Recognizing Drives

Neil hok.krat at
Thu Apr 3 08:10:21 UTC 2008

On Tue, Apr 1, 2008 at 6:19 PM, Joseph <ubuntu at> wrote:
> Robert Perry wrote:
>  > I have an old machine running Ubuntu 6.06 with an internal SCSI ZIP
>  > drive and it works perfectly.  I also am running Ubuntu 7.04 on my main
>  > new machine with an external SCSI ZIP drive and it also works perfectly.
>  > What kind of interface did you use on the Windows machine?  Could your
>  > drive be a parallel interface?  I have not tried one of those on a Linux
>  > computer.
>  > Bob
>  >
>  >
>  >
>  > Joseph wrote:
>  >>
>  >>
>  >> I have an Iomega Zip Plus drive whiich worked well on a windows XP
>  >> system.  My Ubuntu doesn't seem to want to "see" or recognize it.
>  >>
>  >> Is it possible for me to get Ubuntu to recognize my Zip Drive???
>  >>
>  >>
>  >> Joseph Snurr
>  >>
>  >>
>  Interface?  I just hooked it up, booted the computer, XP found the new hardware and installed the
>  drivers....   then it was recognized and usable.  That's the only thing I have with Ubuntu....   all
>  the codes...   After about 15 years of being online, I'm still trying to get used to HTML....   <grin>
>  Joseph

Most things can be fixed using a GUI (Graphical User Interface,
clickable). However, some less used things (like the ZIP dive) do not
have a good GUI tool. This has to be fixed using command line.
There are some great tutorials out there, that can really help when
fixing these things. Sadly there are also a lot of tutorials that
assume you already know about command line Linuxing, and cannot help
you when you don't. In that case, there is this mailing list.

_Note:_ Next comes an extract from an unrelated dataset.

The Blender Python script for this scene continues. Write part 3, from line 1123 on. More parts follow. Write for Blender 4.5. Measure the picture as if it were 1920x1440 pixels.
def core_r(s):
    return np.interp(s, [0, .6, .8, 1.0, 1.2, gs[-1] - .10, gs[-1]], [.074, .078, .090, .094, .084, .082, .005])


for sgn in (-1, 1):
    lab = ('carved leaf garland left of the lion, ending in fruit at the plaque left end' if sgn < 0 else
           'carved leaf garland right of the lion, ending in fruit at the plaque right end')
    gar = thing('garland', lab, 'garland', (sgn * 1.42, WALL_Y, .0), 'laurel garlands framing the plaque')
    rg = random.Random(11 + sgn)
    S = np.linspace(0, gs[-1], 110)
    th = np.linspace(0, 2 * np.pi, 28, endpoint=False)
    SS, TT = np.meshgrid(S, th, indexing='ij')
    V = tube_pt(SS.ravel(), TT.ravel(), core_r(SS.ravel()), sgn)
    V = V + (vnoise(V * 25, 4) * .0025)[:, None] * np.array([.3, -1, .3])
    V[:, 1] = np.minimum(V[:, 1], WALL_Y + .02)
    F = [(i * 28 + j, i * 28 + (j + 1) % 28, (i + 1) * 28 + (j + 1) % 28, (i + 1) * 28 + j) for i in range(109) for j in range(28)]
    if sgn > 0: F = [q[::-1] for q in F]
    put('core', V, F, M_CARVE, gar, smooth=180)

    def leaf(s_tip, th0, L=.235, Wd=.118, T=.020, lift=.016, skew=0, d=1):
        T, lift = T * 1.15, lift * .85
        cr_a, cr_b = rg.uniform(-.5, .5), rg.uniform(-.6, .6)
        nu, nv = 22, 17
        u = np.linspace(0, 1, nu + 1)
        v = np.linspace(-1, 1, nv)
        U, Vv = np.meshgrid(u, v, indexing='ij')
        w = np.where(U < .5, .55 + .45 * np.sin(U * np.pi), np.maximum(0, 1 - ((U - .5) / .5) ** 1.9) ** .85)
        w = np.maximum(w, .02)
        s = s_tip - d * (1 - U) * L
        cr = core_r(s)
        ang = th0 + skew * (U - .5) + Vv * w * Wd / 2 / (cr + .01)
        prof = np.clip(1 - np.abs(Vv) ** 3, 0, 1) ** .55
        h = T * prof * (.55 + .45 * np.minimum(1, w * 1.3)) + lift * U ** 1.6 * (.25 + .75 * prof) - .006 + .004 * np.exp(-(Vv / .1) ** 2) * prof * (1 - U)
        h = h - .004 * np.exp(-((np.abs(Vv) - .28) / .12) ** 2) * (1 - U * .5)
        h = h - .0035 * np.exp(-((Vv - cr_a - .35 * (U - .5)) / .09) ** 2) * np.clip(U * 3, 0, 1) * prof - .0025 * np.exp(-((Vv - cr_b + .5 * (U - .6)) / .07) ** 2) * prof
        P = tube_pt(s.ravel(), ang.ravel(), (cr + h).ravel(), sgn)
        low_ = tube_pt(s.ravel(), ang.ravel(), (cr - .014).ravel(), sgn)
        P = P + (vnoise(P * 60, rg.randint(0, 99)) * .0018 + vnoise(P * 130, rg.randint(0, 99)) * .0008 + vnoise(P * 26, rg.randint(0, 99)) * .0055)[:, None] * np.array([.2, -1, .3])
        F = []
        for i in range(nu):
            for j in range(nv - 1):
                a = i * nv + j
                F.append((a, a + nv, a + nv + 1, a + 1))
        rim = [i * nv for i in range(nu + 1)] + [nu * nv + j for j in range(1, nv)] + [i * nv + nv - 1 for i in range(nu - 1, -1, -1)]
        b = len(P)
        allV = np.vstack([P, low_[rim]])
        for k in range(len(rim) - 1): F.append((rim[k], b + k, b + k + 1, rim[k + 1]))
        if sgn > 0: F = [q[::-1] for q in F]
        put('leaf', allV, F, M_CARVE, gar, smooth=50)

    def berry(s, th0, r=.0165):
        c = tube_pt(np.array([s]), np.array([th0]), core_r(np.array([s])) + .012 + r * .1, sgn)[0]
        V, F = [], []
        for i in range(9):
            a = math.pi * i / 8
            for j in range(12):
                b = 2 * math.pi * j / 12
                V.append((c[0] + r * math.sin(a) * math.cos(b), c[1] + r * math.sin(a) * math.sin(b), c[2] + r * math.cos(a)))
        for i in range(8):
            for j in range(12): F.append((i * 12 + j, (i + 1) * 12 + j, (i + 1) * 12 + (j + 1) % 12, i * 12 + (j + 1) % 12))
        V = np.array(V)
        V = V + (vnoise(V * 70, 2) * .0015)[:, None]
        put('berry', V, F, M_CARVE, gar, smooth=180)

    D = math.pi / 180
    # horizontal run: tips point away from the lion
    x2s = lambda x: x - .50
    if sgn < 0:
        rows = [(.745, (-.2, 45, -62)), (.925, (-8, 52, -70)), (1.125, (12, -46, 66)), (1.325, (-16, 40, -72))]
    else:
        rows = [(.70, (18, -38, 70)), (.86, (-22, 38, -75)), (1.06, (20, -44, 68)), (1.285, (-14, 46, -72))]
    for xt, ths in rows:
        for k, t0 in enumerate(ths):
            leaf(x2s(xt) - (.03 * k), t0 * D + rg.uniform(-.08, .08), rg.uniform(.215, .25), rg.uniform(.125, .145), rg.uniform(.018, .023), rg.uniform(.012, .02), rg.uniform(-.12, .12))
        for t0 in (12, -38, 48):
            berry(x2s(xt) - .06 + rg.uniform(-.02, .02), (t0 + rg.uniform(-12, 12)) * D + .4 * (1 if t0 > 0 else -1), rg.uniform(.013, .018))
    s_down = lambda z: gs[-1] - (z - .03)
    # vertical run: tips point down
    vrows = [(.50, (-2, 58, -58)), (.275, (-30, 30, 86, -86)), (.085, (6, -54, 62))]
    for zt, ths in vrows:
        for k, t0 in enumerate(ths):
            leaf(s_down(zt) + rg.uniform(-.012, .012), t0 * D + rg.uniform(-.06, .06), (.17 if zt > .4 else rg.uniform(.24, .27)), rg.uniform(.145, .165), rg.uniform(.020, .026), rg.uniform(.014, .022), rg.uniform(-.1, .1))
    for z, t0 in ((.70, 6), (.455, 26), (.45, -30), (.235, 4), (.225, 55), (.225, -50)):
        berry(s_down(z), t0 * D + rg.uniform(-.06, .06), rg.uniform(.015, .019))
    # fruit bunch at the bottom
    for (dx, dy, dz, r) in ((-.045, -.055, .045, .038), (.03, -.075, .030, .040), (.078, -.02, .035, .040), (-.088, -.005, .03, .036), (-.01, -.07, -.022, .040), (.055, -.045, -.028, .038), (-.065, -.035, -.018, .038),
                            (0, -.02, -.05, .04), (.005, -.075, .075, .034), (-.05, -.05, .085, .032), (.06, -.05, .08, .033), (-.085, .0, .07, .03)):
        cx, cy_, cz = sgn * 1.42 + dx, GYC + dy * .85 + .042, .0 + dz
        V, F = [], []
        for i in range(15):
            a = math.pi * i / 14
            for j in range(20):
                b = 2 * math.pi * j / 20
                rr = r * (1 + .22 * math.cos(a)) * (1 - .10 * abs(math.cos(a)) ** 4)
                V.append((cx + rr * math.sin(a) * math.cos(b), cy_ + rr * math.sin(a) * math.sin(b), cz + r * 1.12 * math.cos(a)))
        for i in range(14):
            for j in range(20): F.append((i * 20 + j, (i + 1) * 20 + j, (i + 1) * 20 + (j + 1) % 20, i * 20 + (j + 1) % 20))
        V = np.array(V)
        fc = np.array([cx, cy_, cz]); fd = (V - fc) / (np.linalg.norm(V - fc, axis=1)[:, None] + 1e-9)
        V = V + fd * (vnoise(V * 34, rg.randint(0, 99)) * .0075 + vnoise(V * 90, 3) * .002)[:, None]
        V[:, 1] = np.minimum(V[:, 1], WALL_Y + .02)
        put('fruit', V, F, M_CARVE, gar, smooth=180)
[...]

I do like the command line interface, for the speed it gives. Unrar a
large load of .rar files? Simply write the appropriate line and let
the PC do it's work.
The beauty of Linux is that it offers both. When you start you will
need to use the GUI's because you can't be expected to be able to use
command line.
Once you have everything running you might find some things are easier
and faster in command line (not all users feel that way, mind you) and
start using it. Then you might learn Regular Expressions and really
learn to love and hate text based input.
And last but not least: The next step would be to start scripting. You
can enter a command line command into a txt file and make it
executable in such a way you can simply start the file and execute the
commands you like. This can be automated (cron jobs, executed at boor,
executed at shutdown) and your PC will do maintenance tasks at the
moment you'd like it to.
That would be the first and easy step towards real programming.


There are two kinds of people:
1. People who start their arrays with 1.
1. People who start their arrays with 0.